##### Material supplied

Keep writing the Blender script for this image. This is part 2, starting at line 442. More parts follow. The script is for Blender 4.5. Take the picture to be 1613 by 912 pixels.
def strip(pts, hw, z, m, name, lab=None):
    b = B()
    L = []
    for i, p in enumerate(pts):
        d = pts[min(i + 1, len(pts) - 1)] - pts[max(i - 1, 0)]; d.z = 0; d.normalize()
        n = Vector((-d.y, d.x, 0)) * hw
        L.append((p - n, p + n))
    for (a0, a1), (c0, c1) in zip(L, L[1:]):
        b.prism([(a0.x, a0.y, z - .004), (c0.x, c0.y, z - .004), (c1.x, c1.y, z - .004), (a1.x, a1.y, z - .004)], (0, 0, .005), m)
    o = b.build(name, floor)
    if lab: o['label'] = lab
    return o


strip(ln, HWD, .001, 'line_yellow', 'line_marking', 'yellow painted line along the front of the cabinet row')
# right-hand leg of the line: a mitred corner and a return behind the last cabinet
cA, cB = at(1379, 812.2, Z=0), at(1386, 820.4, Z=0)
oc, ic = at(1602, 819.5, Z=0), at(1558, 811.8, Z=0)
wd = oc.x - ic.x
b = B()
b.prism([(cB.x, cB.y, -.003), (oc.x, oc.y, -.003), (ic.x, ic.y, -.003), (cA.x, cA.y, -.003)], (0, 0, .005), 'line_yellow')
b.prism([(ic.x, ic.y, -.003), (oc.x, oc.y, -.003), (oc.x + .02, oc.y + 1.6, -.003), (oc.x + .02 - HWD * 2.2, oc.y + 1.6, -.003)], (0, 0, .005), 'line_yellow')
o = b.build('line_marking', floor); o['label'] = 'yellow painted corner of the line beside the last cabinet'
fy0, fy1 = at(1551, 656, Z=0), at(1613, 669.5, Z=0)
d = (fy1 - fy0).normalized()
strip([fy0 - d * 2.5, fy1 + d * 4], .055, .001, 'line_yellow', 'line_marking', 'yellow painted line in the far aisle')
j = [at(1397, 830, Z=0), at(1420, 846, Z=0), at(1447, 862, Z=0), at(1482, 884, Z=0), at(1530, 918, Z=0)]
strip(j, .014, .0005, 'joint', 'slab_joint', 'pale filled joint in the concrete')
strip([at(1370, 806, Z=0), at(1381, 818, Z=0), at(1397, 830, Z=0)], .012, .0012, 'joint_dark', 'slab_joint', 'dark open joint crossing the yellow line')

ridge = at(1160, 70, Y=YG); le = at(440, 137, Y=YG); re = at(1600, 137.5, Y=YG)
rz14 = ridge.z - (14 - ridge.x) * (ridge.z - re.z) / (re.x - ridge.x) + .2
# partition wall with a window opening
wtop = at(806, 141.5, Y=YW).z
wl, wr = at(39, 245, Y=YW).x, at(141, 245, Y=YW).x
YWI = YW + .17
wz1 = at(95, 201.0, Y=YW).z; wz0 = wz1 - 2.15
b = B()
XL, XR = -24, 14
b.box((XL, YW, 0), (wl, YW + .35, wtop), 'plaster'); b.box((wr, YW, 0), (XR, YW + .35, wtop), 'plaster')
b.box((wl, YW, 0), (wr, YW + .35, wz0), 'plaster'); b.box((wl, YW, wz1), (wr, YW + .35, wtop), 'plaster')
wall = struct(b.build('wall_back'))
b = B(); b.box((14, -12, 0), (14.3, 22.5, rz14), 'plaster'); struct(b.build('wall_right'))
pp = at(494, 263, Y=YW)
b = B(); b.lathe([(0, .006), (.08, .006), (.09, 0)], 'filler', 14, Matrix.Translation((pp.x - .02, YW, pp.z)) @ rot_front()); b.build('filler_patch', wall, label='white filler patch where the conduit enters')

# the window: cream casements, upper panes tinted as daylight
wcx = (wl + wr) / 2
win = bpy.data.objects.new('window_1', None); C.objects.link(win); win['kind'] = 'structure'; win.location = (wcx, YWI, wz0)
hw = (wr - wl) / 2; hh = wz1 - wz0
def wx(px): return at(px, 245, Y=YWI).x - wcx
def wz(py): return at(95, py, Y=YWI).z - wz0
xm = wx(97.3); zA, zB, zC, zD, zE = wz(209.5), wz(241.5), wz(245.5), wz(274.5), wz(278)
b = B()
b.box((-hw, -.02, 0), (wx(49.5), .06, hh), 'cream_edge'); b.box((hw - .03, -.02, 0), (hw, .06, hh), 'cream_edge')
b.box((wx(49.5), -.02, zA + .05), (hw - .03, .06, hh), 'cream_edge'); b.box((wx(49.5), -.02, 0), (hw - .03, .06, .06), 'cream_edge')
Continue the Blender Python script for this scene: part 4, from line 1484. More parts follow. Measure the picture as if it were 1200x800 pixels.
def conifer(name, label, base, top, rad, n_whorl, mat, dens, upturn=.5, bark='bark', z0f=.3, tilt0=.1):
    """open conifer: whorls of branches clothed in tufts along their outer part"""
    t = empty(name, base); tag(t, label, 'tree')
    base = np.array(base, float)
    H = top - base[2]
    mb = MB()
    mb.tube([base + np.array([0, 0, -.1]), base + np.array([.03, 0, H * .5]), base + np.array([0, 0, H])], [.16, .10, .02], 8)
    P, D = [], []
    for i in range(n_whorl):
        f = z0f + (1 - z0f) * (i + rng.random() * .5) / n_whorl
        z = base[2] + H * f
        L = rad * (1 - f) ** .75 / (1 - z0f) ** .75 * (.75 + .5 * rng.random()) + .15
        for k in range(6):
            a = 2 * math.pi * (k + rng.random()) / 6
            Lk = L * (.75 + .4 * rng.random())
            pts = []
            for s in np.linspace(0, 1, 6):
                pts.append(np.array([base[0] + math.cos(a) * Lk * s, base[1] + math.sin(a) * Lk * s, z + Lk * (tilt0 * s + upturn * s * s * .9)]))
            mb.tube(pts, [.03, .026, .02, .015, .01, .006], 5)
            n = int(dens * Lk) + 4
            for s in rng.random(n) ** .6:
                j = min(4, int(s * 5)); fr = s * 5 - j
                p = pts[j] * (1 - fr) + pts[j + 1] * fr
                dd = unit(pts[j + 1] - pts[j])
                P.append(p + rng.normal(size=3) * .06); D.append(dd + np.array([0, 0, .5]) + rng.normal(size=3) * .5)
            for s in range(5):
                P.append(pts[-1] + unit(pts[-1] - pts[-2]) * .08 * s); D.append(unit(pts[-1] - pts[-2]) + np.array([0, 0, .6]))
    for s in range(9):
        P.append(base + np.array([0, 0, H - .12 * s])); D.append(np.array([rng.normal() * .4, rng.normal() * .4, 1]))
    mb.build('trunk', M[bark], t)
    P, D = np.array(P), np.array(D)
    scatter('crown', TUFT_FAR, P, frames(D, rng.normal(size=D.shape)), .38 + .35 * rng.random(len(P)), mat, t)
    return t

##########

Which lines of the data include "parts"? Copy each of them.

_Written reply_:
Keep writing the Blender script for this image. This is part 2, starting at line 442. More parts follow. The script is for Blender 4.5. Take the picture to be 1613 by 912 pixels.
Continue the Blender Python script for this scene: part 4, from line 1484. More parts follow. Measure the picture as if it were 1200x800 pixels.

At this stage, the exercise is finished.